Where do I start? If only my ideas were straightforward. Instead, here I am scratching my head and trying to unravel too many different lines of thought.
‘Begin at the beginning,’ the King said gravely, ‘and go on until you come to the end: then stop.’
Chapter XII, Alice in Wonderland
That seems like sound advice. It’s certainly simple.

From, Emily Gertrude Thomson’s adaption of Alice In Wonderland.
So, perhaps I’ll start with the source of my inspiration for this week’s ramble. Aptly enough (says she, with wide eyed disingenuous simplicity) it was the opening lines of a novel, Behind the Scenes at The Museum, by Kate Atkinson.
I exist! I am conceived to the chimes of midnight on the clock on the mantelpiece in the room across the hall. The clock once belonged to my great-grandmother (a woman called Alice) and its tired chime counts me into the world. I’m begun on the first stroke and finished on the last when my father rolls off my mother and is plunged into dreamless sleep, thanks to the five pints of John Smith’s Best Bitter he has drunk in the Punch Bowl with his friends, Walter and Bernard Belling.
Who exists? Why Ruby Lennox, a narrator who has such an all-seeing god-like view of events that from the moment her life begins, she knows everything about her family. I’m not just talking about her great-grandmother’s clock here, look at what Ruby knows about her father’s movements prior to this conception: what he drank, where he was and who he was with. To top that off, she also knows that his sleep is dreamless. If you’ve ever wondered what an omniscient narrator can do, here’s a good example.
Trouble is, Ruby’s not exactly a standard example of omniscience, because she’s a central character in the story. In fact she’s also a first person narrator, recounting the events of her life, like Tristram Shandy:
‘I wish either my father or my mother, or indeed both of them, as they were in duty both equally bound to it, minded what they were about when they begot me.
and David Copperfield (‘Whether I shall turn out to be the hero of my own life…’) .
Far from god-like, Ruby’s as fallible as the rest of us, with opinions, prejudices, likes and dislikes that colour the way she sees and recalls her life.
“‘Bunty’ doesn’t seem like a very grown-up name to me – would I be better off with a mother with a different name?”
So, engaging as her story is, there’s always room for a little bit of doubt about what we’re reading. We want to trust her. After all, the narrator’s role is to show us the way in the story. That role of route-master can include everything from placing only relevant story scenes in front of us, to directing what angle we view them from and even, making sure we read it as the narrator wishes us to. It’s easy to forget how much manipulation is taking place when we’re speeding our way down the page.
Okay, this is fiction, and in the world of fantasy, especially this kind of magical-realist text, anything can happen. We could just accept and enjoy it as comic exaggeration.
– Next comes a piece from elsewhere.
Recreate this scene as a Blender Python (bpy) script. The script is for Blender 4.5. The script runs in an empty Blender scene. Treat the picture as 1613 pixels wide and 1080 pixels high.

But this story’s also littered with misdirection. Our narrator seems to suggest that fictional characters existed in the same way as historical figures, ‘Robinson Crusoe, that other great hero, is also a native son of this city.’ She’s also under the impression that her birth is so important an event that ,’outside the window, a dawn chorus is heralding my own arrival.’
You could call that ego, perhaps. She wouldn’t be the only one to believe the world revolves around herself. The thing is, once we see that, shouldn’t we be a bit wary of taking her at face value?